Spectators wait for results on election night at the municipality’s Election Central (Photo: Zachariah Hughes – Alaska Public Media, Anchorage)
Even as ballots continue trickling in, most results in Anchorage’s municipal elections appear decisive. The Assembly will retain a liberal-leaning composition. But residents appear to have rejected a potential new tax on alcohol backed by elected officials.

Candidates and municipal staff were on hand Tuesday evening at Election Central, held this year in the city’s voting center, a giant warehouse space in the industrial stretch next to Ship Creek. Blue and yellow balloons floated beside a projector screen scrolling through the night’s results.
Five of the 11 seats on the Assembly were up for vote. Meg Zalatel is a lawyer and a first-time political candidate who won a seat representing Midtown.
“We knocked over 4,000 doors, countless phone-calls, texts, emails, I think that’s what really is important,” Zalatel said of her victory.
The Assembly is technically non-partisan, but Tuesday’s results leave the body solidly aligned with the liberal-leaning Berkowitz administration.
“If the results hold, then it’s one more signal from the voters of Anchorage that this Assembly is on track,” said current Assembly memeber Christopher Constant. “They’ve supported people who have more progressive views of the future of Anchorage.”
Two incumbents ran unopposed, Forrest Dunbar in East Anchorage and John Weddleton in South Anchorage.

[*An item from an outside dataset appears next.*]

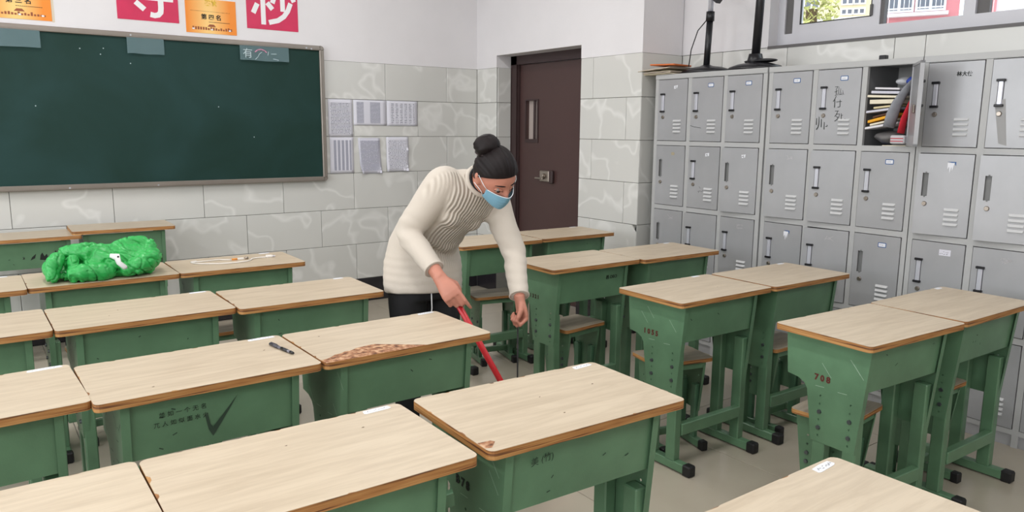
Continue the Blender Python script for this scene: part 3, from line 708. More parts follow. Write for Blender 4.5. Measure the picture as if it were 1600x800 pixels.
def scribble(parent, seed, y0, z0, h, n, mat, w_=.0016):
    """short handwriting-like strokes on the door front; y0 = left edge (larger y), running to the right (-y)"""
    rr = random.Random(seed); L = []
    for i in range(n):
        cx = i * h * .95
        for k in range(rr.randint(3, 5)):
            a = (cx + rr.uniform(0, h * .8), rr.uniform(0, h)); b_ = (min(cx + h * .85, max(cx, a[0] + rr.uniform(-.6, .6) * h)), min(h, max(0, a[1] + rr.uniform(-.7, .3) * h)))
            L.append([a, ((a[0] + b_[0]) / 2 + rr.uniform(-.05, .05) * h, (a[1] + b_[1]) / 2), b_])
    m = MB(); m.strokes(L, w_, (-.0003, y0, z0), (0, -1, 0), (0, 0, 1), .0005); return m.build('handwriting', M[mat], parent)
def sticker(door, w_, h_, kind, seed=0):
    sw, sh = .045, .026; y1 = .118; z0 = h_ - .062
    rr = random.Random(seed)
    if kind == 'blue':
        m = MB(); m.prism(rrect(y1 - sw, y1, z0, z0 + sh, .004, 2), -.0008, 0, 0, 1)
        m.prism(rrect(y1 - sw + .004, y1 - .004, z0 + .004, z0 + sh - .004, .002, 2), -.0012, -.0004, 0, 0)
        s_ = m.build('name_sticker', [M['sticker'], M['blue']], door)
        q = MB(); q.strokes([[(.010 + .0055 * i + rr.uniform(0, .002), .009 + rr.uniform(0, .003)), (.012 + .0055 * i, .014 + rr.uniform(0, .003))] for i in range(4)], .0014, (-.0012, y1, z0), (0, -1, 0), (0, 0, 1)); q.build('handwriting', M['recess'], s_)
    elif kind == 'torn':
        P = [(y1 - .006 + rr.uniform(-.004, .004), z0), (y1 + rr.uniform(-.006, 0), z0 + .02), (y1 - .02, z0 + sh * .8), (y1 - .034, z0 + .024), (y1 - .03 + rr.uniform(-.006, .004), z0 + .004)]
        m = MB(); m.prism(P[::-1], -.0008, 0, 0); s_ = m.build('torn_sticker', M['sticker'], door)
        q = MB(); q.strokes([[(.012, .010), (.022, .014)], [(.02, .006), (.024, .008)]], .003, (-.0009, y1, z0), (0, -1, 0), (0, 0, 1)); q.build('handwriting', M['ink'], s_)
    elif kind == 'bluetorn':
        m = MB(); m.prism([(y1, z0 + sh), (y1 - .04, z0 + sh), (y1 - .04, z0 + .006), (y1 - .033, z0 + .018)], -.0008, 0, 0, 1)
        m.prism([(y1 - .002, z0 + .02), (y1 - .034, z0 + .021), (y1 - .03, z0 + .006), (y1 - .024, z0 - .02), (y1 - .02, z0 + .002), (y1 - .014, z0 - .03), (y1 - .01, z0 + .002), (y1 - .003, z0 - .012)], -.0012, -.0004, 0, 0)
        m.build('torn_sticker', [M['sticker'], M['blue']], door)
    elif kind == 'white':
        m = MB(); m.prism([(y1 - .055, z0), (y1, z0), (y1, z0 + .03), (y1 - .055, z0 + .03)], -.0008, 0, 0); s_ = m.build('name_sticker', M['paper'], door)
        scribble(s_, 5 + seed, y1 - .004, z0 + .006, .016, 3, 'ink')
    elif kind == 'brown':
        m = MB(); m.prism(rrect(y1 - .03, y1, z0, z0 + .02, .008, 3), -.0005, 0, 0); m.build('glue_stain', plain('glue_stain', srgb(166, 156, 132), .6), door)
    elif kind == 'faint':
        m = MB(); rr = random.Random(seed)
        m.strokes([[(rr.uniform(0, .05), rr.uniform(0, .03)), (rr.uniform(0, .05), rr.uniform(0, .03))] for _ in range(7)], .002, (-.0003, y1 + .01, z0), (0, -1, 0), (0, 0, 1)); m.build('sticker_residue', plain('residue', srgb(192, 190, 192), .6), door)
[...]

A well-known conservative candidate in the Eagle River race, Crystal Kennedy, beat a challenge from her left by former state Senate candidate Oliver Schiess by a comfortable margin. It’s the seat that was vacated by Amy Demboski when she left the body to serve in the Dunleavy Administration.
In the race to represent West Anchorage, former Anchorage School Board president Kameron Perez-Verdia beat out for state representative Liz Vazquez and Dustin Darden.
Perez-Verdia expects the Assembly’s new members to continue pursuing a similar agenda focused on “trying to address the issue of public safety both in the short term and in the long term.”
Two school board candidates backed by an independent political group funded by an out-of-state Republican organization both lost.
Margo Bellamy faced off against Kai Binkley-Sims and emerged victorious in the race for board seat A. Bellamy won the seat that had been held by former board member and longtime legislator Bettye Davis, who resigned in September 2018, citing health issues. Davis passed away in December at the age of 80. Mark Foster had been appointed to serve in Davis’s seat in the interim.
In the other school board race, incumbent board president Starr Marsett held onto her seat against challengers David Nees and Ronald Stafford.
Further down ballot, a $59 million bond for capital improvements to schools passed. But a more modest proposal related to upgrading cemetery facilities failed. Voters also decided against a five percent tax on alcohol. Mayor Ethan Berkowitz’s Administration wanted the new revenues to pay for services related to homelessness, substance abuse, and public safety. He blames aggressive spending by outside interest groups with playing a decisive role.
“The fact that there’s hundreds of thousands of dollars of liquor industry money that went in to distort the truth and tell lies to the public, that had a big impact on how people voted,” Berkowitz said Tuesday night.
Industry advocates say it was important to get their message out to voters. Sarah Oates is president of Alaska CHARR, which represents Cabarets, Hotels, Restaurants and Retailers, a group that vigorously opposes new taxes on alcohol, including this latest one.
“We weren’t spending to pump fear into the voters,” Oates explained. “We were spending in order to inform the voters of all of the real life implications to this proposal.”
At around 19 percent, turnout this year is low, even by the standards of non-mayoral local elections in Anchorage. However, thousands of ballots are still being processed, and results will not be official until April 16th. Still, none of the major races have particularly tight margins, and it is unlikely Tuesday’s outcomes will be overturned.